Data excerpt:
◆ ◆ ◆ ◆ ◆
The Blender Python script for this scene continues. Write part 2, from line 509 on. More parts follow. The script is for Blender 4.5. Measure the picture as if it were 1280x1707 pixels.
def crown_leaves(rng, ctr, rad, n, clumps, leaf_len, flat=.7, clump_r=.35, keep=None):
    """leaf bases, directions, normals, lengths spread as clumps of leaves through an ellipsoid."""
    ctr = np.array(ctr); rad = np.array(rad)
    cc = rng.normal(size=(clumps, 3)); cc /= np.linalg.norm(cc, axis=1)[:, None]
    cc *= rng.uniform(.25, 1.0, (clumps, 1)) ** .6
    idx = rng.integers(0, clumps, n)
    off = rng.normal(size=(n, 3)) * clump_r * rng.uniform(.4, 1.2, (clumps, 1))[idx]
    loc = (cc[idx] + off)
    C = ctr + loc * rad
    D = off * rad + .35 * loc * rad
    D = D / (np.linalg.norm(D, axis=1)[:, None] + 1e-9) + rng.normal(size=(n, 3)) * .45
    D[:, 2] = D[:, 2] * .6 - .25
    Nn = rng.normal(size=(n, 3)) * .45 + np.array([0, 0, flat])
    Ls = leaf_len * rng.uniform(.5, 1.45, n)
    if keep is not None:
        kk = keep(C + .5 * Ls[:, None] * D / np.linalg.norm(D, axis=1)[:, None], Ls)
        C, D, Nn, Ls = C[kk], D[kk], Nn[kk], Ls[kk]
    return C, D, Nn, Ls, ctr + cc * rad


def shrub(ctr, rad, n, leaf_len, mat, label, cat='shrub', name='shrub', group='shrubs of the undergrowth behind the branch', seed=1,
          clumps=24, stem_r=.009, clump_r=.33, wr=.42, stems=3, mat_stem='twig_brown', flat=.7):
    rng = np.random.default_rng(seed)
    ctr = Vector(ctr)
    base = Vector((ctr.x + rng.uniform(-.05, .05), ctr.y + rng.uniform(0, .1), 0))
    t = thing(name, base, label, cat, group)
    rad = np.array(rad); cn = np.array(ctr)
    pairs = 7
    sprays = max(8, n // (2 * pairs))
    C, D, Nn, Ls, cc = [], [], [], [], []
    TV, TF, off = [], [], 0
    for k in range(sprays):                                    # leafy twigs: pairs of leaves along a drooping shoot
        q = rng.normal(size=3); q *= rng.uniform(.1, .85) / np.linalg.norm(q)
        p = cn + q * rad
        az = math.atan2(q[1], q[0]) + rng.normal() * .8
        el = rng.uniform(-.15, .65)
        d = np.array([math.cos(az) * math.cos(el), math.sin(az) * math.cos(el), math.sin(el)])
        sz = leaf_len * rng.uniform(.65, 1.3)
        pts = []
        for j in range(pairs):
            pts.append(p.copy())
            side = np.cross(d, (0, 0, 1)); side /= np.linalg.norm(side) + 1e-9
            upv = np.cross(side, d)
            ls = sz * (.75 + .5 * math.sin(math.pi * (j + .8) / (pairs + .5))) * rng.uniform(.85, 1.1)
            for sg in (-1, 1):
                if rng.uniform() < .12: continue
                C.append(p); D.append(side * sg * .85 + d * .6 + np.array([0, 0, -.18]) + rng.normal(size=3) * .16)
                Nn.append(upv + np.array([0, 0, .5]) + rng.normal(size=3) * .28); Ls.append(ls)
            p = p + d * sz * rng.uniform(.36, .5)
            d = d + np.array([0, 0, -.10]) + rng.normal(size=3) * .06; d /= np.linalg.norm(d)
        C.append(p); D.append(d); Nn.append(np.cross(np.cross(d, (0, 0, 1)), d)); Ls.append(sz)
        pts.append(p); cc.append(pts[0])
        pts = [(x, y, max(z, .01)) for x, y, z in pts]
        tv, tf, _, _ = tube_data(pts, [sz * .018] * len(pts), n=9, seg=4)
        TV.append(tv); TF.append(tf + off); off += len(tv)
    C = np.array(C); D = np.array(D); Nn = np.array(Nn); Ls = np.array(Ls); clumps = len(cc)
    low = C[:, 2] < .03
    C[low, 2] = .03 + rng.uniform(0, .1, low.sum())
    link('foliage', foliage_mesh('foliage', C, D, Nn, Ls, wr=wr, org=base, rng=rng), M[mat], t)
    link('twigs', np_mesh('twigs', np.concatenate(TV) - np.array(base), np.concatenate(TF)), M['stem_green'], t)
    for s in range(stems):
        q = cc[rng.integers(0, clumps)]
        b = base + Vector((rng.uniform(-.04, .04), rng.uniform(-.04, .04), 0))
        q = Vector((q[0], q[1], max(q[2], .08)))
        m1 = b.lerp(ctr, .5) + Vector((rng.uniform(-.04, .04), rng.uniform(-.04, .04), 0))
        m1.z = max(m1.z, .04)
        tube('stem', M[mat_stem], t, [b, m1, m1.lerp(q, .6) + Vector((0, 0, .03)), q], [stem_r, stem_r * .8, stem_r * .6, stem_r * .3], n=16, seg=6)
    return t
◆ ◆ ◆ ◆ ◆
Retype the whole listing, matching it exactly.

Exercise answer:
The Blender Python script for this scene continues. Write part 2, from line 509 on. More parts follow. The script is for Blender 4.5. Measure the picture as if it were 1280x1707 pixels.
def crown_leaves(rng, ctr, rad, n, clumps, leaf_len, flat=.7, clump_r=.35, keep=None):
    """leaf bases, directions, normals, lengths spread as clumps of leaves through an ellipsoid."""
    ctr = np.array(ctr); rad = np.array(rad)
    cc = rng.normal(size=(clumps, 3)); cc /= np.linalg.norm(cc, axis=1)[:, None]
    cc *= rng.uniform(.25, 1.0, (clumps, 1)) ** .6
    idx = rng.integers(0, clumps, n)
    off = rng.normal(size=(n, 3)) * clump_r * rng.uniform(.4, 1.2, (clumps, 1))[idx]
    loc = (cc[idx] + off)
    C = ctr + loc * rad
    D = off * rad + .35 * loc * rad
    D = D / (np.linalg.norm(D, axis=1)[:, None] + 1e-9) + rng.normal(size=(n, 3)) * .45
    D[:, 2] = D[:, 2] * .6 - .25
    Nn = rng.normal(size=(n, 3)) * .45 + np.array([0, 0, flat])
    Ls = leaf_len * rng.uniform(.5, 1.45, n)
    if keep is not None:
        kk = keep(C + .5 * Ls[:, None] * D / np.linalg.norm(D, axis=1)[:, None], Ls)
        C, D, Nn, Ls = C[kk], D[kk], Nn[kk], Ls[kk]
    return C, D, Nn, Ls, ctr + cc * rad


def shrub(ctr, rad, n, leaf_len, mat, label, cat='shrub', name='shrub', group='shrubs of the undergrowth behind the branch', seed=1,
          clumps=24, stem_r=.009, clump_r=.33, wr=.42, stems=3, mat_stem='twig_brown', flat=.7):
    rng = np.random.default_rng(seed)
    ctr = Vector(ctr)
    base = Vector((ctr.x + rng.uniform(-.05, .05), ctr.y + rng.uniform(0, .1), 0))
    t = thing(name, base, label, cat, group)
    rad = np.array(rad); cn = np.array(ctr)
    pairs = 7
    sprays = max(8, n // (2 * pairs))
    C, D, Nn, Ls, cc = [], [], [], [], []
    TV, TF, off = [], [], 0
    for k in range(sprays):                                    # leafy twigs: pairs of leaves along a drooping shoot
        q = rng.normal(size=3); q *= rng.uniform(.1, .85) / np.linalg.norm(q)
        p = cn + q * rad
        az = math.atan2(q[1], q[0]) + rng.normal() * .8
        el = rng.uniform(-.15, .65)
        d = np.array([math.cos(az) * math.cos(el), math.sin(az) * math.cos(el), math.sin(el)])
        sz = leaf_len * rng.uniform(.65, 1.3)
        pts = []
        for j in range(pairs):
            pts.append(p.copy())
            side = np.cross(d, (0, 0, 1)); side /= np.linalg.norm(side) + 1e-9
            upv = np.cross(side, d)
            ls = sz * (.75 + .5 * math.sin(math.pi * (j + .8) / (pairs + .5))) * rng.uniform(.85, 1.1)
            for sg in (-1, 1):
                if rng.uniform() < .12: continue
                C.append(p); D.append(side * sg * .85 + d * .6 + np.array([0, 0, -.18]) + rng.normal(size=3) * .16)
                Nn.append(upv + np.array([0, 0, .5]) + rng.normal(size=3) * .28); Ls.append(ls)
            p = p + d * sz * rng.uniform(.36, .5)
            d = d + np.array([0, 0, -.10]) + rng.normal(size=3) * .06; d /= np.linalg.norm(d)
        C.append(p); D.append(d); Nn.append(np.cross(np.cross(d, (0, 0, 1)), d)); Ls.append(sz)
        pts.append(p); cc.append(pts[0])
        pts = [(x, y, max(z, .01)) for x, y, z in pts]
        tv, tf, _, _ = tube_data(pts, [sz * .018] * len(pts), n=9, seg=4)
        TV.append(tv); TF.append(tf + off); off += len(tv)
    C = np.array(C); D = np.array(D); Nn = np.array(Nn); Ls = np.array(Ls); clumps = len(cc)
    low = C[:, 2] < .03
    C[low, 2] = .03 + rng.uniform(0, .1, low.sum())
    link('foliage', foliage_mesh('foliage', C, D, Nn, Ls, wr=wr, org=base, rng=rng), M[mat], t)
    link('twigs', np_mesh('twigs', np.concatenate(TV) - np.array(base), np.concatenate(TF)), M['stem_green'], t)
    for s in range(stems):
        q = cc[rng.integers(0, clumps)]
        b = base + Vector((rng.uniform(-.04, .04), rng.uniform(-.04, .04), 0))
        q = Vector((q[0], q[1], max(q[2], .08)))
        m1 = b.lerp(ctr, .5) + Vector((rng.uniform(-.04, .04), rng.uniform(-.04, .04), 0))
        m1.z = max(m1.z, .04)
        tube('stem', M[mat_stem], t, [b, m1, m1.lerp(q, .6) + Vector((0, 0, .03)), q], [stem_r, stem_r * .8, stem_r * .6, stem_r * .3], n=16, seg=6)
    return t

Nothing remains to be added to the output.